Travel is likened to pregnancy because you soon forget the bad parts, and do it again and again.
For the pregnancy part, I take the word of those who have experienced labour wards. But I’ve heard sounds emanating from those mom and child precincts and know they can turn painful.
The travel bug has bit and we’re off to far-off places. And sure enough, there were bad parts during the preparation period. Like passports and visas.
I won’t bore you with the details, like my passport had expired and a new one applied for. The delay in getting the new one back put pressure on the time to apply for two visas for two countries from consulates in Port Elizabeth and Cape Town. And I won’t bore you further with how stressful it was awaiting the dreaded documents. And that we received them two days before departure.
Home and dry. Wrong.
When trying to book specific seats online, the new passport number was refused. See, my Heidi had booked seats on the old passport in January that in the interim expired, and the booking not updated.

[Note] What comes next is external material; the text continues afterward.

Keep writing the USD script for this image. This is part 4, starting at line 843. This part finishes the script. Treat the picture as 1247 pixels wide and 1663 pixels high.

But from thereon things turned good. The helpful lady at the airport desk not only sorted out the passport problem, but found two plum seats on the huge bird with plenty of leg room. Upstairs, nogal.
Now, I will bore you with what transpired during the flight. We got chatting to Sophie, one of the flight attendants, and inadvertently let slip I just had a birthday. Then the fun started.
Our larny dinner came from the first-class kitchen served with glass crockery and metal cutlery. With two glasses of bubbly. We felt like royalty.
It didn’t end there. At two in the morning, we were awakened by chief attendant Jimmy Carter (no relation to the Yank presidential peanut farmer) with a sealed bottle of bubbly and a birthday card. Then when we had just nodded off, Jimmy returned, offering us high tea. An assortment of biscuits and chocolates, accompanied the smart tea set totally out of place in economy class.
Had our poor fellow passengers been enabled to witness this scene they would’ve spotted the incongruity of it all.
When next the bug bites, we would’ve forgotten the bad parts. Like passports. And labour wards.